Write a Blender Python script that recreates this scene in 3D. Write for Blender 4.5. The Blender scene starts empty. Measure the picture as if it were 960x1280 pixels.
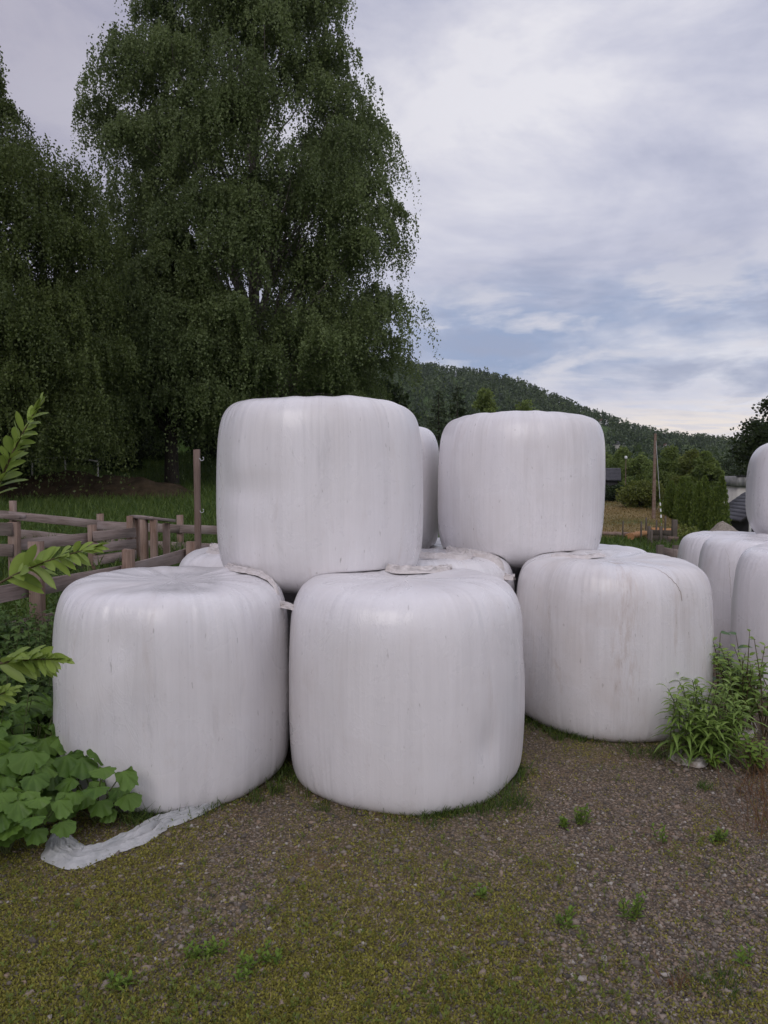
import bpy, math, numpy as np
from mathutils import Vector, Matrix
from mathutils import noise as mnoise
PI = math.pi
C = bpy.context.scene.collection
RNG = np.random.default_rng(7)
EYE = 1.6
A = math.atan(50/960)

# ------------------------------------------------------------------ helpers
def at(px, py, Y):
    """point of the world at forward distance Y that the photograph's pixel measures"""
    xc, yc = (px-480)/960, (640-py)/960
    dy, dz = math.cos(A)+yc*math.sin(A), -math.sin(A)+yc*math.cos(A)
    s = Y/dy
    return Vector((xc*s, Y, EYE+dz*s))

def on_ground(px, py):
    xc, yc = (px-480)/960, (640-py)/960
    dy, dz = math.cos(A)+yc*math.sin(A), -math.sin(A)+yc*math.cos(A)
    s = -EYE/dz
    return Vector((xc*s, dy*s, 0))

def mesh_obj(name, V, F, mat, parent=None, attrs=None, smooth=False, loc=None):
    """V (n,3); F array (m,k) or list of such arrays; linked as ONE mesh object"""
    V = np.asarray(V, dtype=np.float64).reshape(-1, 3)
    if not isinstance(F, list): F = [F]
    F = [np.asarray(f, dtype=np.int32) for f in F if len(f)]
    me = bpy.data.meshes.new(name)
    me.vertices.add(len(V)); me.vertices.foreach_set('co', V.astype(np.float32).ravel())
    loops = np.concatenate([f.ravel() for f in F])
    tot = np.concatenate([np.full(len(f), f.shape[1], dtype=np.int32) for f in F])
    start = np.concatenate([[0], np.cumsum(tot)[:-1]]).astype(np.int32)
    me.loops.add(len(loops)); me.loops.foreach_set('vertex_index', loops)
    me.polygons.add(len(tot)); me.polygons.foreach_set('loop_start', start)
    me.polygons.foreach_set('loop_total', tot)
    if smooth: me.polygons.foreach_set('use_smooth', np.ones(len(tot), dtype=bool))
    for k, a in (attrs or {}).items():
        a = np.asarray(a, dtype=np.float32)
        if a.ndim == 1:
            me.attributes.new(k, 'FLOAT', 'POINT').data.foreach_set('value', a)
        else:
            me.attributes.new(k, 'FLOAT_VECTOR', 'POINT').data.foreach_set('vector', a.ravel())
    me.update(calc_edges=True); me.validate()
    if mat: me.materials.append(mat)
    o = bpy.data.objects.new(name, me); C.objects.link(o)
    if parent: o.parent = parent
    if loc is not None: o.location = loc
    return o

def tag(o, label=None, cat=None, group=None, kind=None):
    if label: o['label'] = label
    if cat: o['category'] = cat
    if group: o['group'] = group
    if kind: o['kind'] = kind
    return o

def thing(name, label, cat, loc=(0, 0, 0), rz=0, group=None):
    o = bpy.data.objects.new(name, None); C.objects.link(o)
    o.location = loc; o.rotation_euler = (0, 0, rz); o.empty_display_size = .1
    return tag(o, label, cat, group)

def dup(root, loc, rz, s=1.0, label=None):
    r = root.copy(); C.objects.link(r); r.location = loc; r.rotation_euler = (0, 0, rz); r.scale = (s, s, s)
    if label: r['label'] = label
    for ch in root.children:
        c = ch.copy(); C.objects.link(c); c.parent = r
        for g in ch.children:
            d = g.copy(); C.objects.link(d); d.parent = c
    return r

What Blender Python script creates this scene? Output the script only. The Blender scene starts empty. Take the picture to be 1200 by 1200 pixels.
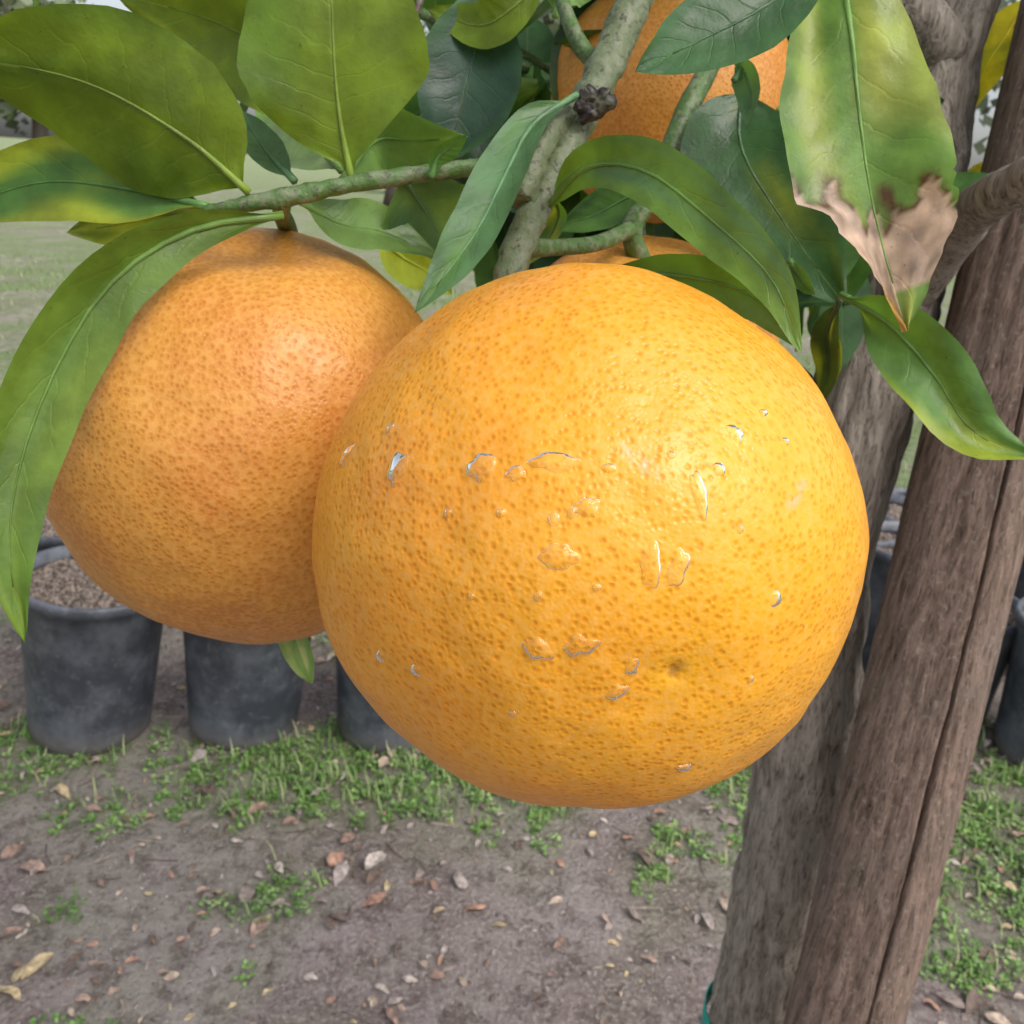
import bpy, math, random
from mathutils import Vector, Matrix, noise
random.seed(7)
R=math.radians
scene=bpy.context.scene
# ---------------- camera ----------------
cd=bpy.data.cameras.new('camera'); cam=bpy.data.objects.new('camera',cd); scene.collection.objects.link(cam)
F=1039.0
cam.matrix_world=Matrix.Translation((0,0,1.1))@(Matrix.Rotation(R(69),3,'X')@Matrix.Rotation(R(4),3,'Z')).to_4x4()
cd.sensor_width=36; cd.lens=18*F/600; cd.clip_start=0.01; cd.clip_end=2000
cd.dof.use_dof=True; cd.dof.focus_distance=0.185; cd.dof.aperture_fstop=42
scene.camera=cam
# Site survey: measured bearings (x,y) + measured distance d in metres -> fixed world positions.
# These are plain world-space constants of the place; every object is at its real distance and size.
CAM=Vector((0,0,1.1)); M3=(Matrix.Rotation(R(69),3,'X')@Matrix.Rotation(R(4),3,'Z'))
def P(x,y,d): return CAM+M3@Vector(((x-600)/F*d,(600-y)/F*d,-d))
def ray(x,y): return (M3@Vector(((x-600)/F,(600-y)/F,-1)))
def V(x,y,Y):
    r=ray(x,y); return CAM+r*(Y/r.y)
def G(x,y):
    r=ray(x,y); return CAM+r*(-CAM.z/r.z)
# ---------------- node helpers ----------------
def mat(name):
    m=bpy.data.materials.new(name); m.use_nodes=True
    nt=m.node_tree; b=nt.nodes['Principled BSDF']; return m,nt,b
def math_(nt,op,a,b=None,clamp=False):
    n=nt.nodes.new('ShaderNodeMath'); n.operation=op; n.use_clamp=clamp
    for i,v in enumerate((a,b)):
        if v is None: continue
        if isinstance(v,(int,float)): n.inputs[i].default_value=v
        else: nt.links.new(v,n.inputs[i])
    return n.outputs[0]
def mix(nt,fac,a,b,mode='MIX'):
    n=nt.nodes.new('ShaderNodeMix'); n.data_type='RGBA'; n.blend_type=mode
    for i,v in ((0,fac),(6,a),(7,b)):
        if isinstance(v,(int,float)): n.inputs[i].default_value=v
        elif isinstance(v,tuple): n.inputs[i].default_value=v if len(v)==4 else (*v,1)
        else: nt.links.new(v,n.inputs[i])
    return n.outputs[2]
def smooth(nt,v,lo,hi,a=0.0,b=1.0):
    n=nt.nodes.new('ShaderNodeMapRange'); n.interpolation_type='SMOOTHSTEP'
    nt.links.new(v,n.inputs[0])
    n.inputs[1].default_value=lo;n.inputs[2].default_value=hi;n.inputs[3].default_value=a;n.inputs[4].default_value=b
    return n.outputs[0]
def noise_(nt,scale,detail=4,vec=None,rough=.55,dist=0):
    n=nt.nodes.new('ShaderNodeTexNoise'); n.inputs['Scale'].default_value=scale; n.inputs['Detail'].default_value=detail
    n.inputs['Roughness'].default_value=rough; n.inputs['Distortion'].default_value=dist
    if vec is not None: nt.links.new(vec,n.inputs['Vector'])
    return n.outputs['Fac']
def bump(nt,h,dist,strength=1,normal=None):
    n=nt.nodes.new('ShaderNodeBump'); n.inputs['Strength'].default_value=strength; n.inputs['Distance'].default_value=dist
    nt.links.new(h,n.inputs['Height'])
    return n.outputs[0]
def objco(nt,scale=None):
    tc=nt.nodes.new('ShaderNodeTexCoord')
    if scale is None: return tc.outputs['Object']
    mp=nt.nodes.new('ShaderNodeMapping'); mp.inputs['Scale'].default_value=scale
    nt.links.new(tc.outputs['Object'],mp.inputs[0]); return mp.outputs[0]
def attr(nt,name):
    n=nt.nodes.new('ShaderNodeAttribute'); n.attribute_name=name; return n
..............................
**Work instructions:** Quote every entry exactly, with the pictures omitted.

**Answer to this task:**
Write a Blender Python script that recreates this scene in 3D. Write for Blender 4.5. The Blender scene starts empty. Measure the picture as if it were 960x1280 pixels.
import bpy, math, numpy as np
from mathutils import Vector, Matrix
from mathutils import noise as mnoise
PI = math.pi
C = bpy.context.scene.collection
RNG = np.random.default_rng(7)
EYE = 1.6
A = math.atan(50/960)

# ------------------------------------------------------------------ helpers
def at(px, py, Y):
    """point of the world at forward distance Y that the photograph's pixel measures"""
    xc, yc = (px-480)/960, (640-py)/960
    dy, dz = math.cos(A)+yc*math.sin(A), -math.sin(A)+yc*math.cos(A)
    s = Y/dy
    return Vector((xc*s, Y, EYE+dz*s))

def on_ground(px, py):
    xc, yc = (px-480)/960, (640-py)/960
    dy, dz = math.cos(A)+yc*math.sin(A), -math.sin(A)+yc*math.cos(A)
    s = -EYE/dz
    return Vector((xc*s, dy*s, 0))

def mesh_obj(name, V, F, mat, parent=None, attrs=None, smooth=False, loc=None):
    """V (n,3); F array (m,k) or list of such arrays; linked as ONE mesh object"""
    V = np.asarray(V, dtype=np.float64).reshape(-1, 3)
    if not isinstance(F, list): F = [F]
    F = [np.asarray(f, dtype=np.int32) for f in F if len(f)]
    me = bpy.data.meshes.new(name)
    me.vertices.add(len(V)); me.vertices.foreach_set('co', V.astype(np.float32).ravel())
    loops = np.concatenate([f.ravel() for f in F])
    tot = np.concatenate([np.full(len(f), f.shape[1], dtype=np.int32) for f in F])
    start = np.concatenate([[0], np.cumsum(tot)[:-1]]).astype(np.int32)
    me.loops.add(len(loops)); me.loops.foreach_set('vertex_index', loops)
    me.polygons.add(len(tot)); me.polygons.foreach_set('loop_start', start)
    me.polygons.foreach_set('loop_total', tot)
    if smooth: me.polygons.foreach_set('use_smooth', np.ones(len(tot), dtype=bool))
    for k, a in (attrs or {}).items():
        a = np.asarray(a, dtype=np.float32)
        if a.ndim == 1:
            me.attributes.new(k, 'FLOAT', 'POINT').data.foreach_set('value', a)
        else:
            me.attributes.new(k, 'FLOAT_VECTOR', 'POINT').data.foreach_set('vector', a.ravel())
    me.update(calc_edges=True); me.validate()
    if mat: me.materials.append(mat)
    o = bpy.data.objects.new(name, me); C.objects.link(o)
    if parent: o.parent = parent
    if loc is not None: o.location = loc
    return o

def tag(o, label=None, cat=None, group=None, kind=None):
    if label: o['label'] = label
    if cat: o['category'] = cat
    if group: o['group'] = group
    if kind: o['kind'] = kind
    return o

def thing(name, label, cat, loc=(0, 0, 0), rz=0, group=None):
    o = bpy.data.objects.new(name, None); C.objects.link(o)
    o.location = loc; o.rotation_euler = (0, 0, rz); o.empty_display_size = .1
    return tag(o, label, cat, group)

def dup(root, loc, rz, s=1.0, label=None):
    r = root.copy(); C.objects.link(r); r.location = loc; r.rotation_euler = (0, 0, rz); r.scale = (s, s, s)
    if label: r['label'] = label
    for ch in root.children:
        c = ch.copy(); C.objects.link(c); c.parent = r
        for g in ch.children:
            d = g.copy(); C.objects.link(d); d.parent = c
    return r

What Blender Python script creates this scene? Output the script only. The Blender scene starts empty. Take the picture to be 1200 by 1200 pixels.
import bpy, math, random
from mathutils import Vector, Matrix, noise
random.seed(7)
R=math.radians
scene=bpy.context.scene
# ---------------- camera ----------------
cd=bpy.data.cameras.new('camera'); cam=bpy.data.objects.new('camera',cd); scene.collection.objects.link(cam)
F=1039.0
cam.matrix_world=Matrix.Translation((0,0,1.1))@(Matrix.Rotation(R(69),3,'X')@Matrix.Rotation(R(4),3,'Z')).to_4x4()
cd.sensor_width=36; cd.lens=18*F/600; cd.clip_start=0.01; cd.clip_end=2000
cd.dof.use_dof=True; cd.dof.focus_distance=0.185; cd.dof.aperture_fstop=42
scene.camera=cam
# Site survey: measured bearings (x,y) + measured distance d in metres -> fixed world positions.
# These are plain world-space constants of the place; every object is at its real distance and size.
CAM=Vector((0,0,1.1)); M3=(Matrix.Rotation(R(69),3,'X')@Matrix.Rotation(R(4),3,'Z'))
def P(x,y,d): return CAM+M3@Vector(((x-600)/F*d,(600-y)/F*d,-d))
def ray(x,y): return (M3@Vector(((x-600)/F,(600-y)/F,-1)))
def V(x,y,Y):
    r=ray(x,y); return CAM+r*(Y/r.y)
def G(x,y):
    r=ray(x,y); return CAM+r*(-CAM.z/r.z)
# ---------------- node helpers ----------------
def mat(name):
    m=bpy.data.materials.new(name); m.use_nodes=True
    nt=m.node_tree; b=nt.nodes['Principled BSDF']; return m,nt,b
def math_(nt,op,a,b=None,clamp=False):
    n=nt.nodes.new('ShaderNodeMath'); n.operation=op; n.use_clamp=clamp
    for i,v in enumerate((a,b)):
        if v is None: continue
        if isinstance(v,(int,float)): n.inputs[i].default_value=v
        else: nt.links.new(v,n.inputs[i])
    return n.outputs[0]
def mix(nt,fac,a,b,mode='MIX'):
    n=nt.nodes.new('ShaderNodeMix'); n.data_type='RGBA'; n.blend_type=mode
    for i,v in ((0,fac),(6,a),(7,b)):
        if isinstance(v,(int,float)): n.inputs[i].default_value=v
        elif isinstance(v,tuple): n.inputs[i].default_value=v if len(v)==4 else (*v,1)
        else: nt.links.new(v,n.inputs[i])
    return n.outputs[2]
def smooth(nt,v,lo,hi,a=0.0,b=1.0):
    n=nt.nodes.new('ShaderNodeMapRange'); n.interpolation_type='SMOOTHSTEP'
    nt.links.new(v,n.inputs[0])
    n.inputs[1].default_value=lo;n.inputs[2].default_value=hi;n.inputs[3].default_value=a;n.inputs[4].default_value=b
    return n.outputs[0]
def noise_(nt,scale,detail=4,vec=None,rough=.55,dist=0):
    n=nt.nodes.new('ShaderNodeTexNoise'); n.inputs['Scale'].default_value=scale; n.inputs['Detail'].default_value=detail
    n.inputs['Roughness'].default_value=rough; n.inputs['Distortion'].default_value=dist
    if vec is not None: nt.links.new(vec,n.inputs['Vector'])
    return n.outputs['Fac']
def bump(nt,h,dist,strength=1,normal=None):
    n=nt.nodes.new('ShaderNodeBump'); n.inputs['Strength'].default_value=strength; n.inputs['Distance'].default_value=dist
    nt.links.new(h,n.inputs['Height'])
    return n.outputs[0]
def objco(nt,scale=None):
    tc=nt.nodes.new('ShaderNodeTexCoord')
    if scale is None: return tc.outputs['Object']
    mp=nt.nodes.new('ShaderNodeMapping'); mp.inputs['Scale'].default_value=scale
    nt.links.new(tc.outputs['Object'],mp.inputs[0]); return mp.outputs[0]
def attr(nt,name):
    n=nt.nodes.new('ShaderNodeAttribute'); n.attribute_name=name; return n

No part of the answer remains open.